Polonia Bytom bez swojego podstawowego napastnika przystąpi do środowej derbowej potyczki z GKS-em Katowice. Jean Paulista w pierwszej połowie meczu z Bogdanką Łęczna nabawił się groźnie wyglądającego urazu i został zniesiony z boiska już po pół godziny gry.
- Gdyby okazało się, że uraz jest poważny, to byłaby to dla nas wielka strata. "Jasiek" był w ostatnich meczach wyróżniającym się zawodnikiem i jego brak na finiszu skomplikowałby naszą sytuację - przyznał po meczu Dariusz Fornalak, opiekun drużyny z Olimpijskiej.
Doświadczony szkoleniowiec bytomian zauważył też, że Paulista przez wzgląd na swoje latynoskie pochodzenie może zregenerować się nadspodziewanie szybko. Tak też się stało. Jak się bowiem okazuje, 34-letni brazylijski napastnik śląskiej drużyny naderwał mięsień dwugłowy uda. Zazwyczaj takie urazy leczy się 2-3 tygodnie. W przypadku Paulisty przerwa potrwa najpewniej raptem tydzień.

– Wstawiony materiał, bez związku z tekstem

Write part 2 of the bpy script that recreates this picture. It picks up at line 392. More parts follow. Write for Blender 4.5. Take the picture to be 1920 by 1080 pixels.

Co to oznacza? W Katowicach lidera ofensywy Polonii pewnie zabraknie, ale będzie do dyspozycji sztabu szkoleniowego na sobotni mecz z Zawiszą Bydgoszcz. - Sztab medyczny zapewnia, że jest bardzo realne, że uda im się przywrócić "Jaśka" do pełni sił na mecz z Zawiszą. Decyzja czy zagra należeć będzie do sztabu szkoleniowego i zapadnie albo w piątek wieczorem, albo w sobotę rano - wyjaśnia Rafał Rymarz, przedstawiciel działu marketingu i PR bytomskiego klubu.
Absencja Paulisty w meczu przy Bukowej osłabia potencjał ofensywny Polonii. Doświadczony zawodnik należy w tym sezonie do najlepszych graczy bytomskiej drużyny. W osiemnastu występach ligowych strzelił dla niebiesko-czerwonych cztery bramki. Zaliczył też dwa trafienia w dwóch meczach Pucharu Polski.
Bilans popularny "Jasiek" poprawić mógł w meczu z Bogdanką, nim opuścił plac gry. Już w 16 sekundzie pojedynku zawodnik z kraju kawy zmarnował jednak wyborną sytuację na wyprowadzenie swojego zespołu na prowadzenie. Ostatecznie mecz zakończył się podziałem punktów po remisie 1:1 (0:0).